Friday, March 11, 2022   

In Maryland, police are not required to call guardians or an attorney before interrogating a young person accused of a crime. A bill making its way through the General Assembly aims to end the practice.

The Child Interrogation Protection Act, cross-filed in both House and Senate, would require police to notify a guardian or attorney of the youth's location, the reason they were taken into custody and provide instructions for how to contact them.

Zakiya Sankara-Jabar, co-director and co-founder of the Maryland group Racial Justice NOW!, said the law is critical to ensuring the right to due process for young people.

"Maryland needs to come into the 21st century, come into line with a majority of other states in this country that have made it law that we have to make sure that children are protected," Sankara-Jabar asserted. "We have to make sure the parents are called, and that they can also make sure that an attorney is notified."
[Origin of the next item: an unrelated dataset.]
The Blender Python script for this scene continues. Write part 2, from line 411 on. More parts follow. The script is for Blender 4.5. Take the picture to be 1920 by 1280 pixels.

Among all young people arrested in Baltimore, 90% are Black, according to 2019 data, despite being only 64% of the city's youth population. The bill's Senate version, introduced by Sen. Jill Carter, D-Baltimore, is expected to get a vote in the Judicial Proceedings Committee today.

Marlon Tilghman, co-chair of the criminal justice work group for BRIDGE Maryland, said research on child brain development shows young people are particularly vulnerable to interrogation tactics, and they waive their Miranda Rights more frequently than adults.

He pointed out the bill could help prevent wrongful convictions based on testimony given without an adult present.

"You look at a situation where they may be in front of a police officer for the first time, and they may say things just to get themselves out of trouble," Tilghman explained. "We've had situations where law officers have told the children, 'If you just give us this information, you can go home,' not knowing that it could land them in jail."

Research also showed minors make false confessions to crimes at much higher rates than adults. Tilghman testified in support of the bill at a Senate committee hearing in January.